- Task details
Tally each line where the word "poly" occurs, then give only the total.

- Raw data
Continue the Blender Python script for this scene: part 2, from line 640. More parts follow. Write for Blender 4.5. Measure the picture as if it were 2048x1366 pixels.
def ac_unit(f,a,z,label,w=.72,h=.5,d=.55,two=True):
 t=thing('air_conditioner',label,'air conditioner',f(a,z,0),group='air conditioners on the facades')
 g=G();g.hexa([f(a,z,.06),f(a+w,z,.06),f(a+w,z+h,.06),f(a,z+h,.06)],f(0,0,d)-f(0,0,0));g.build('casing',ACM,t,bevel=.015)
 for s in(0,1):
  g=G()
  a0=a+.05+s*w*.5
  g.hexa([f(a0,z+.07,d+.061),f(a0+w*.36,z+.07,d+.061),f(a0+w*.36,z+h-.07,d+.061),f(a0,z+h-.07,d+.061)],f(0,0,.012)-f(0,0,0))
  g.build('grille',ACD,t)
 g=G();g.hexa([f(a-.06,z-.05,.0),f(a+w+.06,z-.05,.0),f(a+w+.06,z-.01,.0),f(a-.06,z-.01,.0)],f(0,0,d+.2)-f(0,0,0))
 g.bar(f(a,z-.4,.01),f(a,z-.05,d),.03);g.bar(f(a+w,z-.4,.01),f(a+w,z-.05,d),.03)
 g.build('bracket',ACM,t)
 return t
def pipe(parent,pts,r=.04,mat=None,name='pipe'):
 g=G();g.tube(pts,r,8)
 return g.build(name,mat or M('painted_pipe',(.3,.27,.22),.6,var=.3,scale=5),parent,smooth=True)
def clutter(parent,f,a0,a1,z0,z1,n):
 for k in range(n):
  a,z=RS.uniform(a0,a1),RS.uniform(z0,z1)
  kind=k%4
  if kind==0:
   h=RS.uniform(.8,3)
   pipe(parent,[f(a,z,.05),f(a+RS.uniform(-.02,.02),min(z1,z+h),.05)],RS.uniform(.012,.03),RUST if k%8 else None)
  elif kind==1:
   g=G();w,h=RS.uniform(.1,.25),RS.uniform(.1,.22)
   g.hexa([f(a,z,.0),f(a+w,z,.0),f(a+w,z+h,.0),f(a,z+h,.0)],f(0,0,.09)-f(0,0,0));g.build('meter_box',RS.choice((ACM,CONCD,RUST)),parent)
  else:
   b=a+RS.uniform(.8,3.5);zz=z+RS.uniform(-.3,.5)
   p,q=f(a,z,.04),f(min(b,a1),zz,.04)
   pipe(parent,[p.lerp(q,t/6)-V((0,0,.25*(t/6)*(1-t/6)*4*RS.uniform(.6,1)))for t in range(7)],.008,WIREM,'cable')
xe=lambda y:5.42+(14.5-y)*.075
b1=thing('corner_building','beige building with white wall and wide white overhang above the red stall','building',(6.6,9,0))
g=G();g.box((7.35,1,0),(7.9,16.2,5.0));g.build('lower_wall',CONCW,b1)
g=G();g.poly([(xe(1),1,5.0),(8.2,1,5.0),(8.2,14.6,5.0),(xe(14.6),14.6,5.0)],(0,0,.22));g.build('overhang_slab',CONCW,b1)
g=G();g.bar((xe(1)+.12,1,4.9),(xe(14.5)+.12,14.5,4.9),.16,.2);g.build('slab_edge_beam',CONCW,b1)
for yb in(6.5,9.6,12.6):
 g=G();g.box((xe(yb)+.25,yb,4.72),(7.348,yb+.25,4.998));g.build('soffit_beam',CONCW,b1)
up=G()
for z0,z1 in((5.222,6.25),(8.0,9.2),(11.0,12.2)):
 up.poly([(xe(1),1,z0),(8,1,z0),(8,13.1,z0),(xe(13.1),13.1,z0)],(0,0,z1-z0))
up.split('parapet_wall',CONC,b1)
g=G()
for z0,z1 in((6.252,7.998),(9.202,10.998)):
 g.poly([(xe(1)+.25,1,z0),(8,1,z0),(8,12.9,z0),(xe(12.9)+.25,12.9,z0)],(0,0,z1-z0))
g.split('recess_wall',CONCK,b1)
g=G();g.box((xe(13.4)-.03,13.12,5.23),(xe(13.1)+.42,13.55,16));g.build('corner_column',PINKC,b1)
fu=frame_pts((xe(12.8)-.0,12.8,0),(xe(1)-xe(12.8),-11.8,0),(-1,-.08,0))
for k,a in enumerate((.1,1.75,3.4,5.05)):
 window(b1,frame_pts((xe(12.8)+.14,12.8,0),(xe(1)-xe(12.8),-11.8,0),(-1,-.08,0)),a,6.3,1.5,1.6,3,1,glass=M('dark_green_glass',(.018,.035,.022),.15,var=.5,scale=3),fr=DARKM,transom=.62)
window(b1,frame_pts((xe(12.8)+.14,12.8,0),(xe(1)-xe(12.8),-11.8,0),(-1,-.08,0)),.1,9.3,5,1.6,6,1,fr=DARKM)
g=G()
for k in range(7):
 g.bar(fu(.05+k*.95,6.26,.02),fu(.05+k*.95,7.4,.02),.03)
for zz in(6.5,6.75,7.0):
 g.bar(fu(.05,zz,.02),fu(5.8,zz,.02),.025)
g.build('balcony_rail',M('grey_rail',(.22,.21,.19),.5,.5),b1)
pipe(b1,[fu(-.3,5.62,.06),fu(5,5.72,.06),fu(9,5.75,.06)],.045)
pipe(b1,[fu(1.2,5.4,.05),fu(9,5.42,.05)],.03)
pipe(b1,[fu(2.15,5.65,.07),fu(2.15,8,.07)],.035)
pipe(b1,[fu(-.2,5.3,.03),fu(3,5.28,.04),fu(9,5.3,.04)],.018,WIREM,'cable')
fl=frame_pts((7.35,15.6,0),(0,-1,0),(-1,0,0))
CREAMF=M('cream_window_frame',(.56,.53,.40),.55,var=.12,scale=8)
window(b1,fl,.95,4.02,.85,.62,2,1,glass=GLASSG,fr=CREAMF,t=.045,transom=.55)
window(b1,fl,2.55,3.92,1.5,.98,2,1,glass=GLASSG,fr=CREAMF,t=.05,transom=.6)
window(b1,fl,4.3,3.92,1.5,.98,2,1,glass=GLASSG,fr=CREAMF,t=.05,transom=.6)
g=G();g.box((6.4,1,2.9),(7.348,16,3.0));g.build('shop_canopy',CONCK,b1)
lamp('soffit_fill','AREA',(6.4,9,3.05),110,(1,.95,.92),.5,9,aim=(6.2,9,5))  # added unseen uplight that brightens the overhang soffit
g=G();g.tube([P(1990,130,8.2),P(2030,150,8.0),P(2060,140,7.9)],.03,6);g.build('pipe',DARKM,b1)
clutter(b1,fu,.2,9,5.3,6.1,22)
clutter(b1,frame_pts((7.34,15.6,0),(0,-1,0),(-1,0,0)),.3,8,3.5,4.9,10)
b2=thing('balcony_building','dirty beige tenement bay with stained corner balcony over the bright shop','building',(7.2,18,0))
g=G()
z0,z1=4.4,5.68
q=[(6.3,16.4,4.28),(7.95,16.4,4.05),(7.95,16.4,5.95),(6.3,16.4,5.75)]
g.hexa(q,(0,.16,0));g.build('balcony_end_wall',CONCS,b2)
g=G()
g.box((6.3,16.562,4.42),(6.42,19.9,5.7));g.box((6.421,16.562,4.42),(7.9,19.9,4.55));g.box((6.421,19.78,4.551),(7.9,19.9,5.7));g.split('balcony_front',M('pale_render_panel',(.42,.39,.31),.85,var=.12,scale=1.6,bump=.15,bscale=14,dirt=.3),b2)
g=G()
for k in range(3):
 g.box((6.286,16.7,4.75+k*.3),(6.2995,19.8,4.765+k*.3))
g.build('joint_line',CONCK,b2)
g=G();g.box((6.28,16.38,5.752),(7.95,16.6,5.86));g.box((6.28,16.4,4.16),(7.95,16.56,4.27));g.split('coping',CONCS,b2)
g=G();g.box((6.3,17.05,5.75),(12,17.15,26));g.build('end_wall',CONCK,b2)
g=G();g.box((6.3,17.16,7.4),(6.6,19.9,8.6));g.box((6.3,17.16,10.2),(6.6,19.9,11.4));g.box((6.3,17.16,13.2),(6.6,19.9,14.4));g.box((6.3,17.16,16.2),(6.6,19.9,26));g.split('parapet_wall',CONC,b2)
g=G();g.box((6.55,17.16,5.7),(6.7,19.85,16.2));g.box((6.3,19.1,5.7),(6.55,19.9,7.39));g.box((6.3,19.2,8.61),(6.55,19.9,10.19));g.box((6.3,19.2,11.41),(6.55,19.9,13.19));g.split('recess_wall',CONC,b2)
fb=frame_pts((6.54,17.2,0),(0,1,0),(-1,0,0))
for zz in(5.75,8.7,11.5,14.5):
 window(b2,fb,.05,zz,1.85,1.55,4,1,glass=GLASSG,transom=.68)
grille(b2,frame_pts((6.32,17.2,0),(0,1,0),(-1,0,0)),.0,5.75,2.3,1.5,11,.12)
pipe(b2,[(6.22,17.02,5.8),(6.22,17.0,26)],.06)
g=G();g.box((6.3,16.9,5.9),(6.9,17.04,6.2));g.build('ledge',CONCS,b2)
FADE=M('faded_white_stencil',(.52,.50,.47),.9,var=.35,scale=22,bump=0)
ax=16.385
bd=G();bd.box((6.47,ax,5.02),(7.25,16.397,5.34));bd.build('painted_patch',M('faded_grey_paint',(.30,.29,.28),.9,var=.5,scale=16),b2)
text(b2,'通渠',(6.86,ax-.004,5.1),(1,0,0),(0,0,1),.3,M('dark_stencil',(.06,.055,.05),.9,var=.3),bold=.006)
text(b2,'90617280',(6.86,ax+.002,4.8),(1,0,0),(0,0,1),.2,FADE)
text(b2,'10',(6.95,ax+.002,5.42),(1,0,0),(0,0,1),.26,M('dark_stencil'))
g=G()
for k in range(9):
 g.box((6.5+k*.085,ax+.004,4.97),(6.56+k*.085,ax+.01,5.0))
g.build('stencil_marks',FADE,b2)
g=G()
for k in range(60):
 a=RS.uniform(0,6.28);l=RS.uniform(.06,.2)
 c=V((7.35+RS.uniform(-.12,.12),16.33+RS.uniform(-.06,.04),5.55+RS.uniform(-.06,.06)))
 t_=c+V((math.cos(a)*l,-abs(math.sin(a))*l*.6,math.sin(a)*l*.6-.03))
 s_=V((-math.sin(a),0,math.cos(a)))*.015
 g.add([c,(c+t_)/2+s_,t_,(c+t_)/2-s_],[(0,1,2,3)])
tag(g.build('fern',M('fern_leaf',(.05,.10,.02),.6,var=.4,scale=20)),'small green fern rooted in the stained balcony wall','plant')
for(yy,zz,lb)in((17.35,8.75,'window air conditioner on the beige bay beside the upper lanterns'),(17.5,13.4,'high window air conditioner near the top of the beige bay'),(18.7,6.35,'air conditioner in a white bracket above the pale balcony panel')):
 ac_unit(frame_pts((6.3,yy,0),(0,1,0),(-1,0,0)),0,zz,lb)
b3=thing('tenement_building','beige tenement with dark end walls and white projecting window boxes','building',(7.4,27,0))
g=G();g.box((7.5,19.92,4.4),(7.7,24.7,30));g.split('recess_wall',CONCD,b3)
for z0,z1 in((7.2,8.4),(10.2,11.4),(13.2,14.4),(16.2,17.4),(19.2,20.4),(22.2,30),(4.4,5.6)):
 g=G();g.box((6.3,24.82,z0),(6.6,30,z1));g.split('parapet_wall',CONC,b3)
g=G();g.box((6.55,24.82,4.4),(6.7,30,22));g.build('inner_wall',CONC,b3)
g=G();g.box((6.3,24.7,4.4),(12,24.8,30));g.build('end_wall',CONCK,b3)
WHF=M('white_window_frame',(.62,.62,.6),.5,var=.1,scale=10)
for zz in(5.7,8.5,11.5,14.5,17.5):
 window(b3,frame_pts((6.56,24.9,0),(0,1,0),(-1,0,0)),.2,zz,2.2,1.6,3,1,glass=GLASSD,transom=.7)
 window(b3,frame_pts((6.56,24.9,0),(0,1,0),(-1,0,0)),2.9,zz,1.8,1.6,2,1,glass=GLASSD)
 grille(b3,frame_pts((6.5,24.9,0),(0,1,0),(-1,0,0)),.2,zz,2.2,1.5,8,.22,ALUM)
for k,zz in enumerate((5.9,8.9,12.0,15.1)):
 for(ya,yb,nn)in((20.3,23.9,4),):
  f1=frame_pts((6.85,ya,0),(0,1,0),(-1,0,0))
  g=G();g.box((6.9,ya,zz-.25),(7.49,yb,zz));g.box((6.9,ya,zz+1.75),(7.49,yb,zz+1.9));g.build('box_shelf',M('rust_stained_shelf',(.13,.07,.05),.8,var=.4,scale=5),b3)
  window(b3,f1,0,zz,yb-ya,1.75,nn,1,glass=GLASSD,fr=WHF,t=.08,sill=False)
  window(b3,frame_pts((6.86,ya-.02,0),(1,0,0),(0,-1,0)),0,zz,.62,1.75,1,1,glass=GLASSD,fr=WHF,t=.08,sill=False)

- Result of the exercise
3